U.K. Regulator: Sky-Fox Deal “Not in the Public Interest”

The Competition and Markets Authority (CMA) has provisionally found that Fox taking full control of Sky is “not in the public interest,” mainly because it would give the Murdoch family “too much control” over news providers in the U.K.

The CMA has been investigating the deal following a referral from the Secretary of State for Digital, Culture, Media and Sport on two grounds: media plurality and commitment to broadcasting standards.

Regarding media plurality, the CMA has provisionally concluded that if the proposed mega-merger went ahead as currently proposed it is likely to operate “against the public interest.” The CMA said: “It would lead to the Murdoch Family Trust (MFT), which controls Fox and News Corporation, increasing its control over Sky, so that it would have too much control over news providers in the U.K. across all media platforms (TV, radio, online and newspapers), and therefore too much influence over public opinion and the political agenda.” Even though there are a range of other news outlets serving U.K. audiences, the CMA believes that they would “not be sufficient to moderate or mitigate the increased influence of the MFT” if the deal went ahead.

The CMA’s probe also examined a range of evidence to understand whether Fox, Sky and the MFT have a genuine commitment to broadcasting standards in the U.K. On these grounds, it has provisionally found that Fox taking full control of Sky is not likely to operate against the public interest.

Anne Lambert, chair of the independent investigation group, said: “Media plurality goes to the heart of our democratic process. It is very important that no group or individual should have too much control of our news media or too much power to affect the political agenda.

“We have provisionally found that if the Fox/Sky merger went ahead as proposed, it would be against the public interest.
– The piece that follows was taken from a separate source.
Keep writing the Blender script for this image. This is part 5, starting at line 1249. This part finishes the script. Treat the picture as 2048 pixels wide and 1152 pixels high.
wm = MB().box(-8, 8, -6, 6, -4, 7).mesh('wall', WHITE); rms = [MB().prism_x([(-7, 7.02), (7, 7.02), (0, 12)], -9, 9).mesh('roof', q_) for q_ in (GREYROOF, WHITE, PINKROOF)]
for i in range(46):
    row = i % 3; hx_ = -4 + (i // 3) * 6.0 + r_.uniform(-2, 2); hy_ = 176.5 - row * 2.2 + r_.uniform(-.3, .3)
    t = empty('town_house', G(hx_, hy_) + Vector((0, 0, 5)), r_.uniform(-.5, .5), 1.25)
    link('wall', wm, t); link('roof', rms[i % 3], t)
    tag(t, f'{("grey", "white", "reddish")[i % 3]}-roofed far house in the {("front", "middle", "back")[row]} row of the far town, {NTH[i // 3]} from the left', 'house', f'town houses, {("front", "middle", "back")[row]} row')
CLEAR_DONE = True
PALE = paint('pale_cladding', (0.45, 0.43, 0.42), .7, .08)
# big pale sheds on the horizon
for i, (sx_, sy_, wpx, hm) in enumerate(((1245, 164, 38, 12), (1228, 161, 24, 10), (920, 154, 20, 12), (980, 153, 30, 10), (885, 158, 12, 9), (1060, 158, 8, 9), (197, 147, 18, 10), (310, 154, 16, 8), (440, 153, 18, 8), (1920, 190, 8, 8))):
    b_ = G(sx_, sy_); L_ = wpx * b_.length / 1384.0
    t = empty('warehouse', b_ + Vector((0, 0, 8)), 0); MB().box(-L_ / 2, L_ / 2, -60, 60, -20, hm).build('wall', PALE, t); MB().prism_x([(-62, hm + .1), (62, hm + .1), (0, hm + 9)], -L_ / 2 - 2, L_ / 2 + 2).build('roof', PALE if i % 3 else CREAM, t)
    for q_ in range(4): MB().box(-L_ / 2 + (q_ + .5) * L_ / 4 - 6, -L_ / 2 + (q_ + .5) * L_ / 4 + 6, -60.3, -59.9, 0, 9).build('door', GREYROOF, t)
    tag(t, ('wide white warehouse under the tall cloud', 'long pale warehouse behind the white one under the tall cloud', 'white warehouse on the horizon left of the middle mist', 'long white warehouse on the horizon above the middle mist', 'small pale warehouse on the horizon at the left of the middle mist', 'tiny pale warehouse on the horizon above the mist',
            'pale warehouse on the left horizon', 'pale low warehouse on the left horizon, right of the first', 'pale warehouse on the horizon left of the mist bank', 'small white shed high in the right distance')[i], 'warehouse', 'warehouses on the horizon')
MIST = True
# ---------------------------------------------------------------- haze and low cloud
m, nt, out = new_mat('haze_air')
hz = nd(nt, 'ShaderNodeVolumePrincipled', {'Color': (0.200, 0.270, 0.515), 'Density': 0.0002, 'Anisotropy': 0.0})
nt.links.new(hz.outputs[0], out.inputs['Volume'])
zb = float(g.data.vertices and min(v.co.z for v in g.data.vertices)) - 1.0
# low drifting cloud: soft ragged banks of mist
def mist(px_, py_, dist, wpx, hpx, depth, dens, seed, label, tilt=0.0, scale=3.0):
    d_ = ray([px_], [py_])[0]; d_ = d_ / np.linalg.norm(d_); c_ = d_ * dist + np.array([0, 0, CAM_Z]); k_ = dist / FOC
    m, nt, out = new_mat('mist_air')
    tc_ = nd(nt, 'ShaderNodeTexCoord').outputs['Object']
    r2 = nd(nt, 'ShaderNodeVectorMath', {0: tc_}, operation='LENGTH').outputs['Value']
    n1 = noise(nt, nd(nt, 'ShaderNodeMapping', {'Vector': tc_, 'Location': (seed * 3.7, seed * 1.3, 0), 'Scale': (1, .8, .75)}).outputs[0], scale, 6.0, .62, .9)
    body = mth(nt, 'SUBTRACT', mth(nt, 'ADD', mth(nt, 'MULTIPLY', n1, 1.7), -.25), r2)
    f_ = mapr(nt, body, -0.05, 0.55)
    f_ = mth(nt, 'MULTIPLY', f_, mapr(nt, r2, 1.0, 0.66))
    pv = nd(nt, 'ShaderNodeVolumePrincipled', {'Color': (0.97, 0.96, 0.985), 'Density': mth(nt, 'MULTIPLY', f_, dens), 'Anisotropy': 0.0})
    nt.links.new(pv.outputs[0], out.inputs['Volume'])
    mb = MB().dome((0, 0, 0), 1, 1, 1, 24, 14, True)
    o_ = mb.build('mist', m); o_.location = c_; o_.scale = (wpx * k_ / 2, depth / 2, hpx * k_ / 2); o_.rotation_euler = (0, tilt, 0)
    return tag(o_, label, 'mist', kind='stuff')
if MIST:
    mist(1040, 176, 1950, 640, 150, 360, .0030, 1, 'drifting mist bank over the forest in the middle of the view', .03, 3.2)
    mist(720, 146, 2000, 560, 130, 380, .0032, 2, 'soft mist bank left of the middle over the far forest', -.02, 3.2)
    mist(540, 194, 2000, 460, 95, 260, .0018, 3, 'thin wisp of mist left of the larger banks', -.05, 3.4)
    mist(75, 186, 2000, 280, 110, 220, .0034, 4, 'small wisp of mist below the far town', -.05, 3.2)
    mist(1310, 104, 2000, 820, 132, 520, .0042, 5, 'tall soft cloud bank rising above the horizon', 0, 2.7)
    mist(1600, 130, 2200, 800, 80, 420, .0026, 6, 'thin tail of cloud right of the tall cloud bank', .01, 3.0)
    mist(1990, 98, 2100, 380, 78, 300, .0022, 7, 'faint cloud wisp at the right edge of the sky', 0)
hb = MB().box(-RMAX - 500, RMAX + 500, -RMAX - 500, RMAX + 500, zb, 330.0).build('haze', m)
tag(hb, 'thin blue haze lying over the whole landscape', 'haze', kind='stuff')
It would result in the Murdoch family having too much control over news providers in the U.K., and too much influence over public opinion and the political agenda.

“Our in-depth investigation also considered whether the deal would be against the public interest regarding broadcasting standards. Due to their existing track record in the U.K., and the range of policies and procedures the companies involved have in place to ensure broadcasting standards are met, we did not find public interest concerns in this regard.”

The CMA has now set out a series of potential options for addressing these problems. The CMA’s report will be finalized and provided to the Secretary of State for Digital, Culture, Media and Sport by May 1.